WRITTEN PROBLEM:
Skip the pictures and extract all of the lines exactly as written.

DATA:
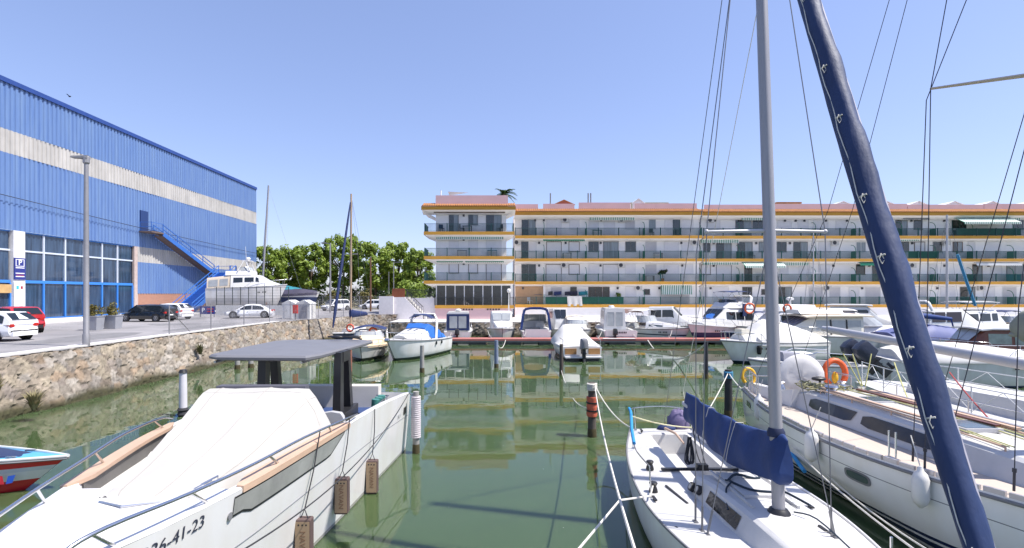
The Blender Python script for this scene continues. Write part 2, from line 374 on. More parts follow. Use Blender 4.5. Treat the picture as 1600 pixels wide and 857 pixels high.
# ================================================================== WAREHOUSE
WX = -40.
def wy(u): return 800 * WX / (u - 779)
blue_sheet = mat('blue_sheet', (.088, .165, .37), .42, var=.22, vscale=1.6, stretch=(1, 1.6, .12), var2=(.14, .225, .4), spec=.7)
grey_sheet = mat('grey_sheet', (.5, .48, .45), .6, var=.3, vscale=.5, stretch=(1, 1.5, .6))
blue_dark = mat('blue_trim', (.02, .06, .25), .5, var=.2); blue_frame = mat('blue_frame', (.04, .2, .6), .45); white_frame = mat('pale_frame', (.55, .6, .68), .45)
brickm = None
def brick_mat(name, c1, c2, scale):
    m = bpy.data.materials.new(name); m.use_nodes = True; t = m.node_tree; b = t.nodes["Principled BSDF"]; b.inputs["Roughness"].default_value = .9
    tc = t.nodes.new("ShaderNodeTexCoord"); mp = t.nodes.new("ShaderNodeMapping"); mp.inputs[2].default_value = (R(90), 0, R(90)) 
    br = t.nodes.new("ShaderNodeTexBrick"); br.inputs["Scale"].default_value = scale; br.inputs["Color1"].default_value = (*c1, 1); br.inputs["Color2"].default_value = (*c2, 1); br.inputs["Mortar"].default_value = (.4, .36, .32, 1)
    cx = t.nodes.new("ShaderNodeSeparateXYZ"); cc = t.nodes.new("ShaderNodeCombineXYZ"); t.links.new(tc.outputs["Object"], cx.inputs[0])
    t.links.new(cx.outputs[1], cc.inputs[0]); t.links.new(cx.outputs[2], cc.inputs[1]); t.links.new(cc.outputs[0], br.inputs[0]); t.links.new(br.outputs[0], b.inputs["Base Color"])
    return m
brickm = brick_mat('warehouse_brick', (.38, .15, .08), (.3, .12, .07), 2.2)
WH = thing('warehouse', 'tall blue corrugated metal boat warehouse with a grey band and glazed ground floor', 'warehouse', (WX, 56, GZ))
def corr(y0, y1, z0, z1, mats, name, x=WX, pitch=.44, d=.085):
    rows = [[], []]; y = y0
    while y < y1 - 1e-3:
        for f, dx in ((0, 0), (.34, 0), (.46, d), (.88, d), (1, 0)):
            if f == 1 and y + pitch < y1: continue
            yy = min(y + f * pitch, y1)
            for r_, z in zip(rows, (z0, z1)): r_.append((x + dx, yy, z))
        y += pitch
    b = MB(); b.loft(rows, False, False); return b.build(name, mats, WH, world=True)
y0, ye, yc = 14., 84.4, 56.5
corr(y0, ye, 17.75, 21.6, blue_sheet, 'wall_cladding'); corr(y0, ye, 15.85, 17.75, grey_sheet, 'grey_band', pitch=.42)
corr(y0, yc, 9.6, 15.85, blue_sheet, 'wall_cladding'); corr(yc, ye, 9.6, 15.85, blue_sheet, 'wall_cladding')
corr(yc, ye, 7.9, 9.6, grey_sheet, 'grey_band'); corr(yc, ye, 4.4, 7.9, blue_sheet, 'wall_cladding')
b = MB(); b.box(WX - 30, WX + .1, y0, ye, 21.6, 21.85); b.build('roof', blue_dark, WH, world=True)
b = MB(); b.box(WX + .1, WX + .2, y0, ye, 21.5, 21.88); b.build('roof_trim', blue_dark, WH, world=True)
b = MB(); b.box(WX - 30, WX - .02, ye - .02, ye, GZ, 21.6); b.box(WX - 30, WX - .5, y0, ye - .1, 21.4, 21.58); b.build('end_wall', blue_sheet, WH, world=True)
b = MB(); b.box(WX - .3, WX + .02, yc, ye, GZ, 4.4); b.build('brick_base', brickm, WH, world=True)
# interior behind the glass and the glazed front
b = MB(); b.box(WX - 5, WX - 4.8, y0, yc, GZ, 9.6); b.box(WX - 4.8, WX - .4, y0, yc, 9.45, 9.6); b.box(WX - 4.8, WX - .35, y0, yc, GZ, GZ + .05); b.box(WX - 4.8, WX - .02, yc, yc + .1, GZ, 9.6)
b.build('interior_wall', mat('dim_interior', (.16, .16, .17), .9, var=.3), WH, world=True)
ys = [wy(u) for u in (38, 70, 103.6, 133, 161, 185, 208.6)]; pil0, pil1 = wy(18), wy(37)
left = [pil0 - 2.3 * k for k in range(0, 12)][::-1]
wglass = mat('warehouse_glass', (.05, .09, .16), .07, spec=.7, var=.7, vscale=1.1, stretch=(1, 3, .25), var2=(.012, .022, .045))
curtain = mat('blind_fabric', (.13, .16, .22), .9, var=.5, vscale=1.5, stretch=(1, 3, .1))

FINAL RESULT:
The Blender Python script for this scene continues. Write part 2, from line 374 on. More parts follow. Use Blender 4.5. Treat the picture as 1600 pixels wide and 857 pixels high.
# ================================================================== WAREHOUSE
WX = -40.
def wy(u): return 800 * WX / (u - 779)
blue_sheet = mat('blue_sheet', (.088, .165, .37), .42, var=.22, vscale=1.6, stretch=(1, 1.6, .12), var2=(.14, .225, .4), spec=.7)
grey_sheet = mat('grey_sheet', (.5, .48, .45), .6, var=.3, vscale=.5, stretch=(1, 1.5, .6))
blue_dark = mat('blue_trim', (.02, .06, .25), .5, var=.2); blue_frame = mat('blue_frame', (.04, .2, .6), .45); white_frame = mat('pale_frame', (.55, .6, .68), .45)
brickm = None
def brick_mat(name, c1, c2, scale):
    m = bpy.data.materials.new(name); m.use_nodes = True; t = m.node_tree; b = t.nodes["Principled BSDF"]; b.inputs["Roughness"].default_value = .9
    tc = t.nodes.new("ShaderNodeTexCoord"); mp = t.nodes.new("ShaderNodeMapping"); mp.inputs[2].default_value = (R(90), 0, R(90)) 
    br = t.nodes.new("ShaderNodeTexBrick"); br.inputs["Scale"].default_value = scale; br.inputs["Color1"].default_value = (*c1, 1); br.inputs["Color2"].default_value = (*c2, 1); br.inputs["Mortar"].default_value = (.4, .36, .32, 1)
    cx = t.nodes.new("ShaderNodeSeparateXYZ"); cc = t.nodes.new("ShaderNodeCombineXYZ"); t.links.new(tc.outputs["Object"], cx.inputs[0])
    t.links.new(cx.outputs[1], cc.inputs[0]); t.links.new(cx.outputs[2], cc.inputs[1]); t.links.new(cc.outputs[0], br.inputs[0]); t.links.new(br.outputs[0], b.inputs["Base Color"])
    return m
brickm = brick_mat('warehouse_brick', (.38, .15, .08), (.3, .12, .07), 2.2)
WH = thing('warehouse', 'tall blue corrugated metal boat warehouse with a grey band and glazed ground floor', 'warehouse', (WX, 56, GZ))
def corr(y0, y1, z0, z1, mats, name, x=WX, pitch=.44, d=.085):
    rows = [[], []]; y = y0
    while y < y1 - 1e-3:
        for f, dx in ((0, 0), (.34, 0), (.46, d), (.88, d), (1, 0)):
            if f == 1 and y + pitch < y1: continue
            yy = min(y + f * pitch, y1)
            for r_, z in zip(rows, (z0, z1)): r_.append((x + dx, yy, z))
        y += pitch
    b = MB(); b.loft(rows, False, False); return b.build(name, mats, WH, world=True)
y0, ye, yc = 14., 84.4, 56.5
corr(y0, ye, 17.75, 21.6, blue_sheet, 'wall_cladding'); corr(y0, ye, 15.85, 17.75, grey_sheet, 'grey_band', pitch=.42)
corr(y0, yc, 9.6, 15.85, blue_sheet, 'wall_cladding'); corr(yc, ye, 9.6, 15.85, blue_sheet, 'wall_cladding')
corr(yc, ye, 7.9, 9.6, grey_sheet, 'grey_band'); corr(yc, ye, 4.4, 7.9, blue_sheet, 'wall_cladding')
b = MB(); b.box(WX - 30, WX + .1, y0, ye, 21.6, 21.85); b.build('roof', blue_dark, WH, world=True)
b = MB(); b.box(WX + .1, WX + .2, y0, ye, 21.5, 21.88); b.build('roof_trim', blue_dark, WH, world=True)
b = MB(); b.box(WX - 30, WX - .02, ye - .02, ye, GZ, 21.6); b.box(WX - 30, WX - .5, y0, ye - .1, 21.4, 21.58); b.build('end_wall', blue_sheet, WH, world=True)
b = MB(); b.box(WX - .3, WX + .02, yc, ye, GZ, 4.4); b.build('brick_base', brickm, WH, world=True)
# interior behind the glass and the glazed front
b = MB(); b.box(WX - 5, WX - 4.8, y0, yc, GZ, 9.6); b.box(WX - 4.8, WX - .4, y0, yc, 9.45, 9.6); b.box(WX - 4.8, WX - .35, y0, yc, GZ, GZ + .05); b.box(WX - 4.8, WX - .02, yc, yc + .1, GZ, 9.6)
b.build('interior_wall', mat('dim_interior', (.16, .16, .17), .9, var=.3), WH, world=True)
ys = [wy(u) for u in (38, 70, 103.6, 133, 161, 185, 208.6)]; pil0, pil1 = wy(18), wy(37)
left = [pil0 - 2.3 * k for k in range(0, 12)][::-1]
wglass = mat('warehouse_glass', (.05, .09, .16), .07, spec=.7, var=.7, vscale=1.1, stretch=(1, 3, .25), var2=(.012, .022, .045))
curtain = mat('blind_fabric', (.13, .16, .22), .9, var=.5, vscale=1.5, stretch=(1, 3, .1))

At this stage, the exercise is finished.